The other kind of animal that was very much in evidence, as is true throughout Costa Rica, were amphibians, and especially the many different species of frogs: brightly coloured, large and small, some slightly poisonous. Wonderful! However, to see them you need to go down into the canyons (at Catarata de La Paz we equipped and descended a splendid waterfall, 38 metres high, with a flow of 4 cubic metres per second), or more simply, go and visit one of the many ranarios or frog ponds scattered all around this country, which, don't forget, decided as long as 60 years ago to abolish the army and spend those funds on nature and environmental education. Food for thought.

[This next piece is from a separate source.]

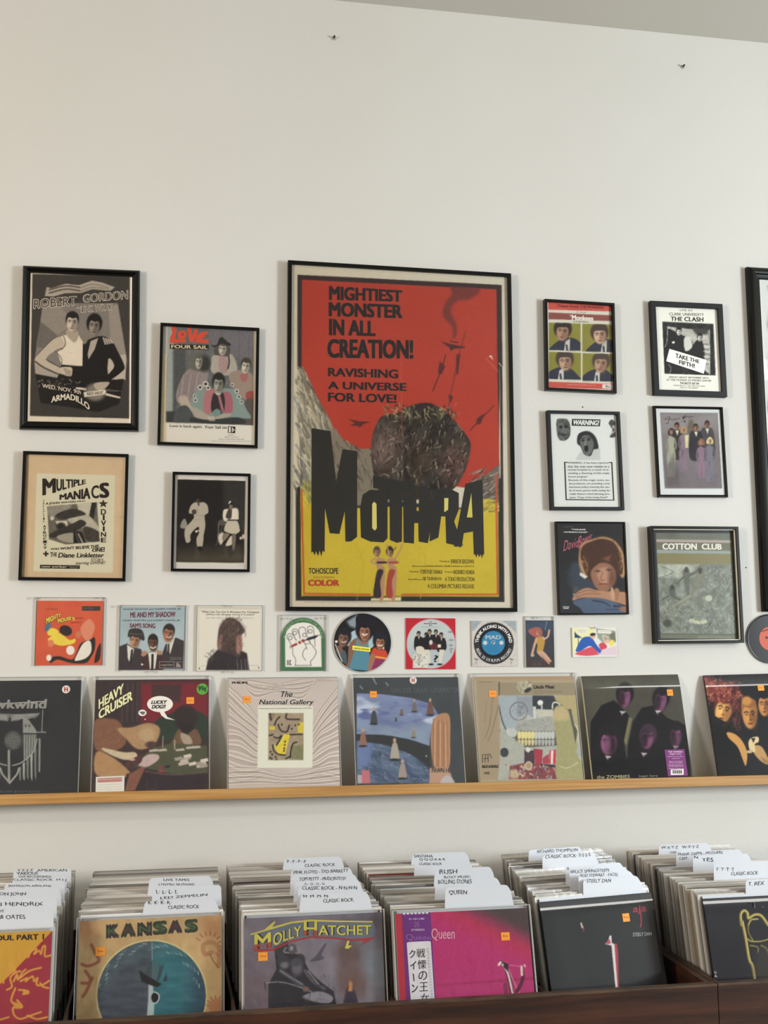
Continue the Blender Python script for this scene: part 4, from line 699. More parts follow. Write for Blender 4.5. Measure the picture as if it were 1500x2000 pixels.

Right, the sloth. Well, we saw several, some in pretty high trees, but we had ropes, harnesses and climbing equipment to reach them: but I must say that in a hypothetical race between a man with ropes and a sloth, the sloth is the faster climber... It looks slow, but it can actually get quite a pace up, especially if it is a mother carrying her little one. But if it is sleeping, as it often does, you can get within half a metre and pull faces at it without it so much as stirring...


In the area of Cahuita, during the final days of the expedition, we visited an animal sanctuary (set up by an Italian) in Puerto Viejo: they often bring both large and small sloths here, perhaps found on the road, or threatened by deforestation. This was our opportunity to actually touch them: they are the gentlest of animals.

Vincenzo found one in a tree on the seashore, overlooking the big breakers; it was a truly beautiful scene.

Costa Rica really is a wonderful place. We look forward to telling you all about it in the three episodes that we are preparing, which will be broadcast on La7 starting on 12 June.


Now I must get back to trying to sort out what time zone I think I'm in. My body clock is completely lost. I will be giving it a final blow in a few days time, when I have to take a quick trip to Mexico. It's a hard life!!